## Instructions for the task
Assemble all lines in which the string "this" appears.

● ● ● ●

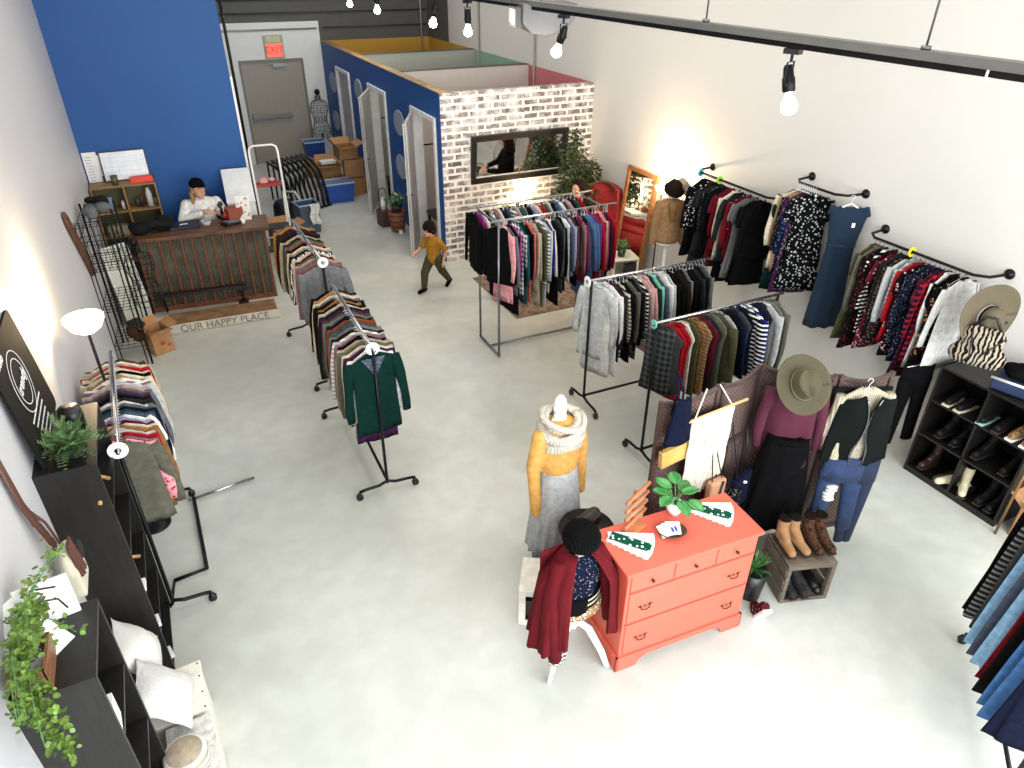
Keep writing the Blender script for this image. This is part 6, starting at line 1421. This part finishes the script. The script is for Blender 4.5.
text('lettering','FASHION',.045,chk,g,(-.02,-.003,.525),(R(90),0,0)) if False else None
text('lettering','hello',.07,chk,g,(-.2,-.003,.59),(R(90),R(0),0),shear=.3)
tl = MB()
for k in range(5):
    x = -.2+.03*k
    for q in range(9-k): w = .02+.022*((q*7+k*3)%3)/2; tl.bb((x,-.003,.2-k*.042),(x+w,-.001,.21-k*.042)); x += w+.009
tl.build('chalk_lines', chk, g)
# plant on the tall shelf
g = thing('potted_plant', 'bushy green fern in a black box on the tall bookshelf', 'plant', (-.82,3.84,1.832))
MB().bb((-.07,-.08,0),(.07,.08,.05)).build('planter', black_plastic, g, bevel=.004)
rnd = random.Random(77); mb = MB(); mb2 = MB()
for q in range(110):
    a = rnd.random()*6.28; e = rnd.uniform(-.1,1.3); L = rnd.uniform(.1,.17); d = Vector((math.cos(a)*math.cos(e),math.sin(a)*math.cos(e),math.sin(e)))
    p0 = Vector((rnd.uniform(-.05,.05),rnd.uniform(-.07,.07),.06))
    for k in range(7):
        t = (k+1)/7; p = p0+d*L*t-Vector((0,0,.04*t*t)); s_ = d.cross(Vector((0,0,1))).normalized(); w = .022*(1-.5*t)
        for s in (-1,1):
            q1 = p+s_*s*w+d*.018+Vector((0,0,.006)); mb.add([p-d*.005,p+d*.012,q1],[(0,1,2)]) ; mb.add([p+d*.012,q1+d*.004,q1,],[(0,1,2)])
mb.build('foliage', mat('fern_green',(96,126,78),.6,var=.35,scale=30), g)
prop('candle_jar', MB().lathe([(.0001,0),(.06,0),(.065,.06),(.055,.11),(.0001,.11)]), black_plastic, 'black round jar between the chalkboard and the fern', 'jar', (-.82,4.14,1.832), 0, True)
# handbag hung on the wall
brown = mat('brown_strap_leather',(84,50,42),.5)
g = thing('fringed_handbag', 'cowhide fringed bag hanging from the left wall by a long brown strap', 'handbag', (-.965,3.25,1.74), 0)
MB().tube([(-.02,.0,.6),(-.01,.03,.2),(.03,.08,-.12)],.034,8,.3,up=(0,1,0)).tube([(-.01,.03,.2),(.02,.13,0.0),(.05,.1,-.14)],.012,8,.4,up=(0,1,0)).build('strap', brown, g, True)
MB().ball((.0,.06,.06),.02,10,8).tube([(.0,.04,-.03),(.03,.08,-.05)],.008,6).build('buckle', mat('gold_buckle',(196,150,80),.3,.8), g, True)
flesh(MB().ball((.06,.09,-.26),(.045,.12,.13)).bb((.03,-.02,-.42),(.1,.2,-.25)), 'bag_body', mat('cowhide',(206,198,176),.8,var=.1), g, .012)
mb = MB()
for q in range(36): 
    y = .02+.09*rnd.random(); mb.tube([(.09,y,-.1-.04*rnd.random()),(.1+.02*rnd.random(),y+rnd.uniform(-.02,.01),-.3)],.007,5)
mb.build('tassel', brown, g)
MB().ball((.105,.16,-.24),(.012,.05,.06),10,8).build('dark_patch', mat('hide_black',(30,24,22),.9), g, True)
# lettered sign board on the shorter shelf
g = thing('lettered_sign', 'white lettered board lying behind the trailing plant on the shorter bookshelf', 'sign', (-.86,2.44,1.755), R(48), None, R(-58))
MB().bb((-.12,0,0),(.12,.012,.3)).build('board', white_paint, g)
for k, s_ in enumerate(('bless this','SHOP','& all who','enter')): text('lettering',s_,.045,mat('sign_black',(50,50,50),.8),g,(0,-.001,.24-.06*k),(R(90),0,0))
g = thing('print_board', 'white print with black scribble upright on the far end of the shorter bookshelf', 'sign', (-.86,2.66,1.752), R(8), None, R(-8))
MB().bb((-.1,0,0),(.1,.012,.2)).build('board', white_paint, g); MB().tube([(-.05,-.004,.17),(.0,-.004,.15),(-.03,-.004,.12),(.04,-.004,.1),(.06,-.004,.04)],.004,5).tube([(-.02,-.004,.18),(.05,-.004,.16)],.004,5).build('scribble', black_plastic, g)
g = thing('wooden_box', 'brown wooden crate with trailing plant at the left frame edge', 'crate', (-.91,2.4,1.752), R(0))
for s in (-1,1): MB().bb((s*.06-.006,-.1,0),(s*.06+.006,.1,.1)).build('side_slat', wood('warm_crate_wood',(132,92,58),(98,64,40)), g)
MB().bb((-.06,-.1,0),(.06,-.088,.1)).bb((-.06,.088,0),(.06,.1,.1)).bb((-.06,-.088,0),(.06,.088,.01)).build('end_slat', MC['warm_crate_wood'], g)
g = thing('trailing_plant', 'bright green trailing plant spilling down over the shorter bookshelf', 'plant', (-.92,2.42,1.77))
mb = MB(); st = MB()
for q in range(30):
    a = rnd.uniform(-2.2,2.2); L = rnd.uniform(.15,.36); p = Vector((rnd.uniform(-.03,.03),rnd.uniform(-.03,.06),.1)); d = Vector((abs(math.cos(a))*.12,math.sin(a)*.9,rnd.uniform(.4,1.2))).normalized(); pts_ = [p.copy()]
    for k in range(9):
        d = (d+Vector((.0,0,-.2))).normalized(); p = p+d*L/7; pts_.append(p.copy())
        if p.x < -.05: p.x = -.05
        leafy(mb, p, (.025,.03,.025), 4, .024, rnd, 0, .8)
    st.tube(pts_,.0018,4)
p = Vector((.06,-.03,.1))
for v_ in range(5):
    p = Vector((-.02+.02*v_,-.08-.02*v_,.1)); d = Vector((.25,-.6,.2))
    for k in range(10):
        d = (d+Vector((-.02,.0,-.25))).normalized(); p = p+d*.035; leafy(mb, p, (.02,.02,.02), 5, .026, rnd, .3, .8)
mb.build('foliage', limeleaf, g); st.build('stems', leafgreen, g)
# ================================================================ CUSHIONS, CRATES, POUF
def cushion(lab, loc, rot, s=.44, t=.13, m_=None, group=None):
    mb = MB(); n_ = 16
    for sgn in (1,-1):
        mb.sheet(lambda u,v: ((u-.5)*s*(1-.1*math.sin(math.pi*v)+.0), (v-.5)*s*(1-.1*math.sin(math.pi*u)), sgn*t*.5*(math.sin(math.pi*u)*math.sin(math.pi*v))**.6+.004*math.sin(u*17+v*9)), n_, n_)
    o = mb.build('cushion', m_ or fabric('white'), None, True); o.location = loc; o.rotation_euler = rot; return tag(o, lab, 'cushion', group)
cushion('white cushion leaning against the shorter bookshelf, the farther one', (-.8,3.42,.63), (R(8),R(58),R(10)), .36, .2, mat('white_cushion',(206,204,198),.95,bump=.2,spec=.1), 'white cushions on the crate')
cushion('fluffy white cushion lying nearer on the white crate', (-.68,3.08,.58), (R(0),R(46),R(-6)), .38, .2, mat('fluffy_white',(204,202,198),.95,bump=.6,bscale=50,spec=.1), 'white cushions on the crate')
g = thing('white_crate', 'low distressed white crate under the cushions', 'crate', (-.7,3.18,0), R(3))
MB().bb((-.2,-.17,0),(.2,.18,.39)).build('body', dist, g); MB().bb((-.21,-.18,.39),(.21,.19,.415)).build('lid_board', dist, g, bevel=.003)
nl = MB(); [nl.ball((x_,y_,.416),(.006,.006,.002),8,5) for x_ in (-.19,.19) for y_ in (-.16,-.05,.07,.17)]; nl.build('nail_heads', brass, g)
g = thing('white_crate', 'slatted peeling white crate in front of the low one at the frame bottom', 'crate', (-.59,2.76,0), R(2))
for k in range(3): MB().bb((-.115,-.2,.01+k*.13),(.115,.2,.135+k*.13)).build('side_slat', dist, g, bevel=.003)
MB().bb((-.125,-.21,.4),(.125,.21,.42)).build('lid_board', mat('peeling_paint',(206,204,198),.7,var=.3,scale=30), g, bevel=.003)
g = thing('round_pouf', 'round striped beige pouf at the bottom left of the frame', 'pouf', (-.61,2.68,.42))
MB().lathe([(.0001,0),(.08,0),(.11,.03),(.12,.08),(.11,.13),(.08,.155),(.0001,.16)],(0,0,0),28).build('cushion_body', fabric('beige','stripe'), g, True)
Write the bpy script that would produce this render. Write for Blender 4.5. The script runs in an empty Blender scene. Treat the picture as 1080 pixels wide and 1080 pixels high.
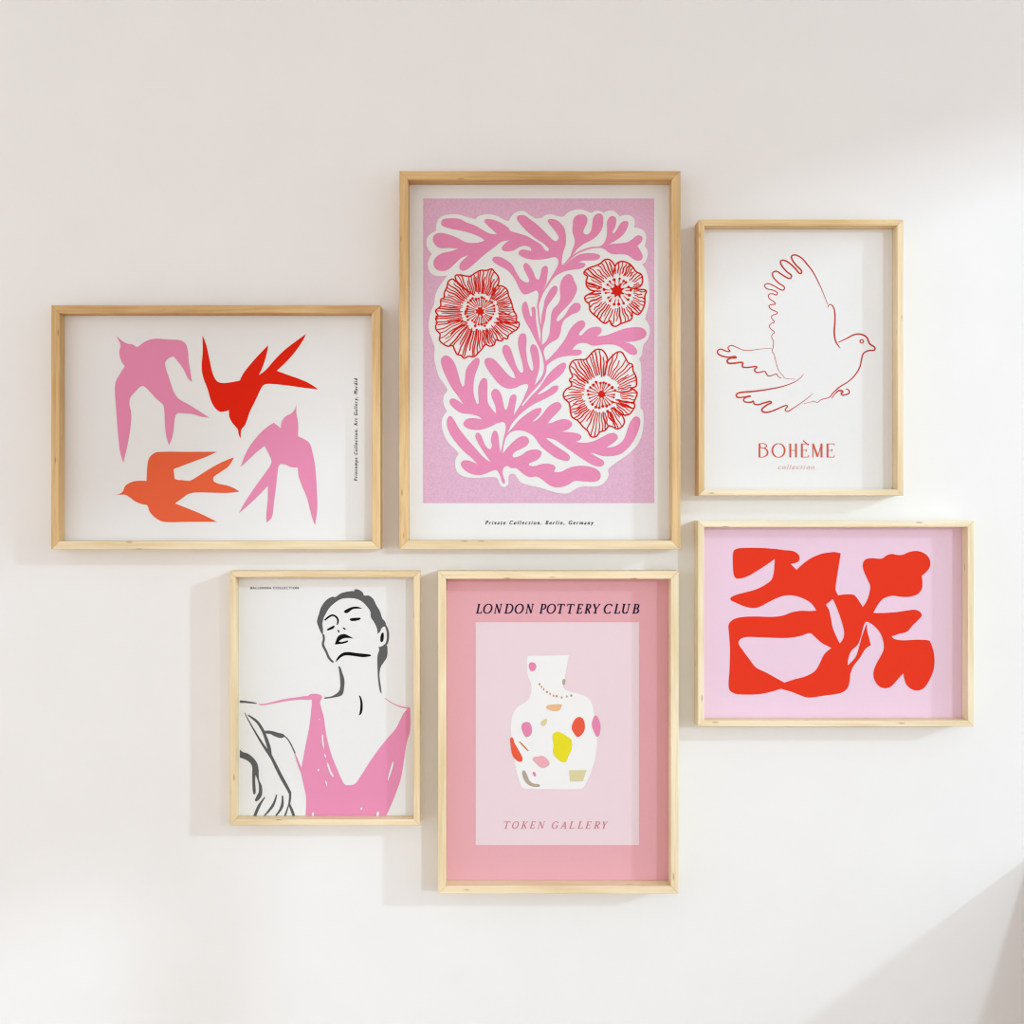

● ● ● ●

## Finished exercise
Keep writing the Blender script for this image. This is part 6, starting at line 1421. This part finishes the script. The script is for Blender 4.5.
for k, s_ in enumerate(('bless this','SHOP','& all who','enter')): text('lettering',s_,.045,mat('sign_black',(50,50,50),.8),g,(0,-.001,.24-.06*k),(R(90),0,0))
Write the bpy script that would produce this render. Write for Blender 4.5. The script runs in an empty Blender scene. Treat the picture as 1080 pixels wide and 1080 pixels high.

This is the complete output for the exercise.